Films on YouTube can have tens of millions of views and launch entire careers, even though the video quality looks like 1969 Moon Landing footage. Speaking of which, the moon landing was one of the most memorable television moments in all of television. Even almost 40 years later, it’s still holds up as about the most emotionally charged footage a camera has every produced. It looked like pure crap: fuzzy, contrasty, poorly lighted (fire the moon as gaffer). But it was the content that kicked all our emotional butts. Since Neil Armstrong took a giant step for television, the media has been repleat with gigantically successful, but terrible-looking, mega-hits.

Remember the “Blair Witch Project?” That film was shot on crappy Hi-8 video and it still grossed tens of millions! Content is king. The TV show COPS has become television juggernaut, using a dash-mounted consumer camera with a plastic lens and no image stabilization. But damn, is it compelling. The examples go on and on. Content is king. Don’t put your house on the auction block just because you need to see your film in its perfect state of flawless resolution.

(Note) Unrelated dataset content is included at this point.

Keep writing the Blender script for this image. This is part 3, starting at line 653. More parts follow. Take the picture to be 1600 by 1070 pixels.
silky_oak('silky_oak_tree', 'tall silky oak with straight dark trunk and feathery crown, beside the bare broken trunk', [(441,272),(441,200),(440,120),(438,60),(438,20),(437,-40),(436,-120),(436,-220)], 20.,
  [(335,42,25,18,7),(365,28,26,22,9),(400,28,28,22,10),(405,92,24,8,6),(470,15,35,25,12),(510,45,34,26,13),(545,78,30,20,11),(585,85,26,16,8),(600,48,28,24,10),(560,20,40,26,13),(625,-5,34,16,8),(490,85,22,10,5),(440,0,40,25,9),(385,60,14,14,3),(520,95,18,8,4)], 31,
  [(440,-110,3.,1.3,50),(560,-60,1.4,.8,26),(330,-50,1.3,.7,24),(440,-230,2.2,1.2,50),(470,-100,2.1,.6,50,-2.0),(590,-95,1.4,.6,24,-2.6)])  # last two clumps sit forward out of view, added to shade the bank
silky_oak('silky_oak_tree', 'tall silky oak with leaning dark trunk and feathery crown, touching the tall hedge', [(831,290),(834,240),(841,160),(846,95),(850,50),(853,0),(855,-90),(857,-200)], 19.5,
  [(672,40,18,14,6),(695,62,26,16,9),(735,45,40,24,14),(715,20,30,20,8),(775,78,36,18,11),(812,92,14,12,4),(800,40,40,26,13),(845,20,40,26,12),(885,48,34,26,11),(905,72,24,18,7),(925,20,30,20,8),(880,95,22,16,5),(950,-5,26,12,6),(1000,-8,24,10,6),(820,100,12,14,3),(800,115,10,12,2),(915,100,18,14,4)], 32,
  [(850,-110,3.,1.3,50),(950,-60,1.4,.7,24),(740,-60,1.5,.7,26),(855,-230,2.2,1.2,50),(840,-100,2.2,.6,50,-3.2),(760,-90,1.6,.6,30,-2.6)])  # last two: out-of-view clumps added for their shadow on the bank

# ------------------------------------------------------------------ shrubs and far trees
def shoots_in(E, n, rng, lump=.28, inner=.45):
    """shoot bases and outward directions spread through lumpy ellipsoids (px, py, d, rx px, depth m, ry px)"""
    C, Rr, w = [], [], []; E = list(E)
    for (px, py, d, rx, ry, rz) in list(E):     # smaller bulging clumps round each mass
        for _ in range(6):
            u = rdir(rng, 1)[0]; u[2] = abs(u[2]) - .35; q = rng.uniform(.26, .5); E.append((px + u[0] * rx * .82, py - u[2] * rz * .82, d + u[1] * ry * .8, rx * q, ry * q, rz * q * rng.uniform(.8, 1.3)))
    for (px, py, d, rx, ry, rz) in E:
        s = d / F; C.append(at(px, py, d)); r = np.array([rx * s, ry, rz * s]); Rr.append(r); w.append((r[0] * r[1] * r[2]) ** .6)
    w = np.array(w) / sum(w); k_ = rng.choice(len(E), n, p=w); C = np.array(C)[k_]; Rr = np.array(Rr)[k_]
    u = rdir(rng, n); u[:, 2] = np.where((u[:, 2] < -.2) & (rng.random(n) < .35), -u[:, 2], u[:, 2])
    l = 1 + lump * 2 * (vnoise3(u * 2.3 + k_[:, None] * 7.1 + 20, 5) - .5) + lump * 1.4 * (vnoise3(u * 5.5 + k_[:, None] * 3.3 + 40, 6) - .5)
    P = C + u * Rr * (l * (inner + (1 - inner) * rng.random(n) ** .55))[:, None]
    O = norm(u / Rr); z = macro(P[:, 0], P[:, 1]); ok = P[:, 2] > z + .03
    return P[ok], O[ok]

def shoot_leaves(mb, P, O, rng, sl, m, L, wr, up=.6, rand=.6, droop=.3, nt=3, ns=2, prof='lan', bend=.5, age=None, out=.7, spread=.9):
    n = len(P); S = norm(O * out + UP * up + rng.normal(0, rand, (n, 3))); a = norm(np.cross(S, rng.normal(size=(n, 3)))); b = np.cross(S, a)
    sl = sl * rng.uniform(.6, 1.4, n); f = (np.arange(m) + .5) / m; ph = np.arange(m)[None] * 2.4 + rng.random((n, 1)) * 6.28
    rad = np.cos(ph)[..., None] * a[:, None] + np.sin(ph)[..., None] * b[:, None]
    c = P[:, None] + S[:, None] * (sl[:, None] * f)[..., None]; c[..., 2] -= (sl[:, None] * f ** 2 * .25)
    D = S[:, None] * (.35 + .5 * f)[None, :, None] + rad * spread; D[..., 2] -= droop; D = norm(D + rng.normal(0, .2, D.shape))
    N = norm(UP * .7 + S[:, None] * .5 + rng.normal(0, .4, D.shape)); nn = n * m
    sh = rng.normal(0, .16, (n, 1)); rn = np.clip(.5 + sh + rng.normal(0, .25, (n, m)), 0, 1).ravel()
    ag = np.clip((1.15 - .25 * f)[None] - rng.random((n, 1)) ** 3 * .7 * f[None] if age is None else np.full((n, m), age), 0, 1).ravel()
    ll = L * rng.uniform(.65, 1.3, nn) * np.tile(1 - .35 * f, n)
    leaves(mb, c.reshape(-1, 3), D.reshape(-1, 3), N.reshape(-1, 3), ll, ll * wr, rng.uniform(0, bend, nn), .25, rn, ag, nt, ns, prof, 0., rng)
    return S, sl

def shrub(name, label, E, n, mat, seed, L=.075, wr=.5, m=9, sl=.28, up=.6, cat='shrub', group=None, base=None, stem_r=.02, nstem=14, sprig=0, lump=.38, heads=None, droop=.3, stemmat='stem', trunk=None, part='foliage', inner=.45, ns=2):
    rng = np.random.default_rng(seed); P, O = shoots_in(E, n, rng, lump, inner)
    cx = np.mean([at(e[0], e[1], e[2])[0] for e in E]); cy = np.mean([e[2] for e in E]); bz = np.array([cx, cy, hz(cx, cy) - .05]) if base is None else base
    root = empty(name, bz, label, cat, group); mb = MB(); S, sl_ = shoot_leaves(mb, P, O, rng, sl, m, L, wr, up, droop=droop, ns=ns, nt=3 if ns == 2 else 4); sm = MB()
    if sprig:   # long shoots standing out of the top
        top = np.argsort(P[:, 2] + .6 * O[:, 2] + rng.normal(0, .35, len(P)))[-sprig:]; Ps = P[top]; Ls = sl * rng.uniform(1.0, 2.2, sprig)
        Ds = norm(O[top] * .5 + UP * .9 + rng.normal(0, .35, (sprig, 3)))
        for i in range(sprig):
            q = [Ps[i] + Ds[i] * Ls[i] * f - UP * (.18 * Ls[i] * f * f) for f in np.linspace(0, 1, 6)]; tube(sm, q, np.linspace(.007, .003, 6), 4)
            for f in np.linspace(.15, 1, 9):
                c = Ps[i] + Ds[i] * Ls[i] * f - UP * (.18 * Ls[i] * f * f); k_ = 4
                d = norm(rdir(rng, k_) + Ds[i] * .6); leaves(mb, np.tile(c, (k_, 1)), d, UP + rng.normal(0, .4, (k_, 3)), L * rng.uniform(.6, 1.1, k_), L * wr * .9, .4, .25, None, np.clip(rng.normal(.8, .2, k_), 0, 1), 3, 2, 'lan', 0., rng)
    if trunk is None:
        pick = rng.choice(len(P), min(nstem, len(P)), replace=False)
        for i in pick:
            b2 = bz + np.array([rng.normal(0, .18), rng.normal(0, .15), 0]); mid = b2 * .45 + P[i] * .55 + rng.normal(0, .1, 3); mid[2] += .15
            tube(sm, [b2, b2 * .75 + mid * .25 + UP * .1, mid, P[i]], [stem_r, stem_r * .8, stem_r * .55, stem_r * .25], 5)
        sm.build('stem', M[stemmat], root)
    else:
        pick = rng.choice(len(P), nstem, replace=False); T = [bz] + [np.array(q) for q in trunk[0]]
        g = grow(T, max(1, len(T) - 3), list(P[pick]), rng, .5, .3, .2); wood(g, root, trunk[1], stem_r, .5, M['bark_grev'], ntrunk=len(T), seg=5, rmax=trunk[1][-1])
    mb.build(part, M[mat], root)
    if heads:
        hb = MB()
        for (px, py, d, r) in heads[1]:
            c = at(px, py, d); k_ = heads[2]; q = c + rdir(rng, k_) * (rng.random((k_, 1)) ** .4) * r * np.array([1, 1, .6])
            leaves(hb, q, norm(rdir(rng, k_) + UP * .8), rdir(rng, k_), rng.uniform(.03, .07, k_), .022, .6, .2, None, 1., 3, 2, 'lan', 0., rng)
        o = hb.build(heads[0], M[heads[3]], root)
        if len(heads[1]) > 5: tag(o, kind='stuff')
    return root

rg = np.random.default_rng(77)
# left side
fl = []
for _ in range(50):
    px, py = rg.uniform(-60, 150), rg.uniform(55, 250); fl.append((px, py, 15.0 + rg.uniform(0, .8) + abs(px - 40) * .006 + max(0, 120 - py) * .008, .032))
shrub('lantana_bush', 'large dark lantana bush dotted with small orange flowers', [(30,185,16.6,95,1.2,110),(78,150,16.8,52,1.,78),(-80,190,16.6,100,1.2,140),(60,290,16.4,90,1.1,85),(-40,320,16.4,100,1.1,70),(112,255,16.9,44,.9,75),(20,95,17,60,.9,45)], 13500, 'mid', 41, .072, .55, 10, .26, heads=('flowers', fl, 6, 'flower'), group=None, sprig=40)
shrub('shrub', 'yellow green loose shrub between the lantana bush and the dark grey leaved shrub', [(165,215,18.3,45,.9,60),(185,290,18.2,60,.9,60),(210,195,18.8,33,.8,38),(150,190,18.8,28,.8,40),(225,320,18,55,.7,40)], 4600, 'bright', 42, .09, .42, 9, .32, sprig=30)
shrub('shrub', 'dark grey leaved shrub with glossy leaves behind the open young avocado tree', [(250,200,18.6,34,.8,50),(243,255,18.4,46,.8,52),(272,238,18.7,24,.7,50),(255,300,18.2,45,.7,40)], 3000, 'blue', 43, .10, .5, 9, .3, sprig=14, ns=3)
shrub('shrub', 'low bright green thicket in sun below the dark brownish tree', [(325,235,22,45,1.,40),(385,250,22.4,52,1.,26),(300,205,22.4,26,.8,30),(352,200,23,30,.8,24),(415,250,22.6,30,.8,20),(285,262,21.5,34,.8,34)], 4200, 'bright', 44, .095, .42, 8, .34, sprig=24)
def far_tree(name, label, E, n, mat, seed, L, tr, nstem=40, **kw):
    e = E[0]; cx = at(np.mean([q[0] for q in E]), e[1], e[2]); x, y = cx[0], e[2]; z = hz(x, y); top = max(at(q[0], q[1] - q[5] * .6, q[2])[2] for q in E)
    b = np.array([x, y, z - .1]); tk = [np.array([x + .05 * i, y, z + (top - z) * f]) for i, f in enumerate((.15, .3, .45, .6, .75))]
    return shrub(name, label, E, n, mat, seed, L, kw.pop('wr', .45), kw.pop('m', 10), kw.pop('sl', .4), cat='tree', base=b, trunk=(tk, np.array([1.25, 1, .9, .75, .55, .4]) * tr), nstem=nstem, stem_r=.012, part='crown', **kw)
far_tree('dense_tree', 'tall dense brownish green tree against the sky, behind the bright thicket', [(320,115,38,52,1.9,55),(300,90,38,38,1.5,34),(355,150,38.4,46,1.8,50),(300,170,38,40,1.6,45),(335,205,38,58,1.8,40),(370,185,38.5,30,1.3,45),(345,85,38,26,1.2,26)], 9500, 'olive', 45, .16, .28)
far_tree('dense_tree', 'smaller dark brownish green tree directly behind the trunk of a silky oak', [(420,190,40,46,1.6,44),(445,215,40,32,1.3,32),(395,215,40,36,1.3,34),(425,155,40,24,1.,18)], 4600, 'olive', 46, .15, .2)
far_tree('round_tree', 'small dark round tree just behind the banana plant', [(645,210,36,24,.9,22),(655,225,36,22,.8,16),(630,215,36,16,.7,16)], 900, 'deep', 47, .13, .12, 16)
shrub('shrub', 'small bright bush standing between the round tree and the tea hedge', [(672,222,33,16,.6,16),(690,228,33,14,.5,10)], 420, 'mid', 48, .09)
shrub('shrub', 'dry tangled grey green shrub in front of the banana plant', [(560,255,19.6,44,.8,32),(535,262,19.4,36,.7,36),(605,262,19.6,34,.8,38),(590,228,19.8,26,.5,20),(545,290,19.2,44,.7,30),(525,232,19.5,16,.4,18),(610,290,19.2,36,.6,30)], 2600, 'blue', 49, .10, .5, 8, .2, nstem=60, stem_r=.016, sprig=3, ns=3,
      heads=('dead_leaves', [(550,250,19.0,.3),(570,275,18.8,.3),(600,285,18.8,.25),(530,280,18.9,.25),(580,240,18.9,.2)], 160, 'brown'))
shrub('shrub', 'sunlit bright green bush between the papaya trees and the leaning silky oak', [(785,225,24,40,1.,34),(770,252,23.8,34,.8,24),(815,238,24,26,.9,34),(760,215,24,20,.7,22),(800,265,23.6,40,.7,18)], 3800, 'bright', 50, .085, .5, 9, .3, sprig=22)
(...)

And if you’re really in love with your film, send the rough cut to a distributor and see if they are completely blown away by your movie. If not, I wouldn’t spend a giant wad on post production. If the distributor’s socks are knocked off, then THEY will gladly pay for more resolution than the filmmaker could every afford on their own. Case in point is the film El Mariachi, which supposedly cost $8,000 until the studio went bonkers for it and threw a million dollars into the sound production in post. Good movies are good movies regardless of the resolution.